USDC De-Peg Arbitrage
This Ospina case study documents how Carlos Rico-Ospina approached a specific risk, infrastructure, revenue, or research problem and what was built to address it.
Turned a banking crisis into a calculated trade by reading balance sheets while others panicked.

The Problem
March 2023: Silicon Valley Bank collapsed. Circle disclosed $3.3B of USDC reserves trapped at SVB. Panic swept the market—USDC lost its peg and crashed to $0.78 as traders feared a total collapse reminiscent of Terra/Luna.
The Insight
While the market priced in catastrophe, I ran a worst-case stress test on Circle's balance sheet.
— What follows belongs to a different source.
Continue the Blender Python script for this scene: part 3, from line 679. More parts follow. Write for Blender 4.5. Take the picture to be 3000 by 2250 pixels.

Even assuming 100% loss on the $3.3B at SVB, the remaining ~$37B in healthy reserves (Treasuries/Cash) meant the coin was mathematically backed by roughly $0.92. The market was trading dollars for 78 cents.
What I Built
- Conducted rapid fundamental analysis during a banking blackout weekend
- Calculated the theoretical 'hard floor' based on disclosed reserve composition
- Deployed capital at the deepest point of the de-peg
- Managed position sizing based on computed risk parameters, not speculation
Outcomes
- Identified 14-cent discount to intrinsic value floor
- Executed within 12-hour analysis-to-deployment window
- Position recovered fully when USDC re-pegged Monday morning
- US government announced depositor backstop, validating thesis
Why It Matters
Most crypto traders use technical analysis. This required fundamental risk modeling—reading a balance sheet during a crisis.
Demonstrates conviction when math contradicts market sentiment.
Client details anonymized. The March 2023 USDC de-peg is a matter of public record.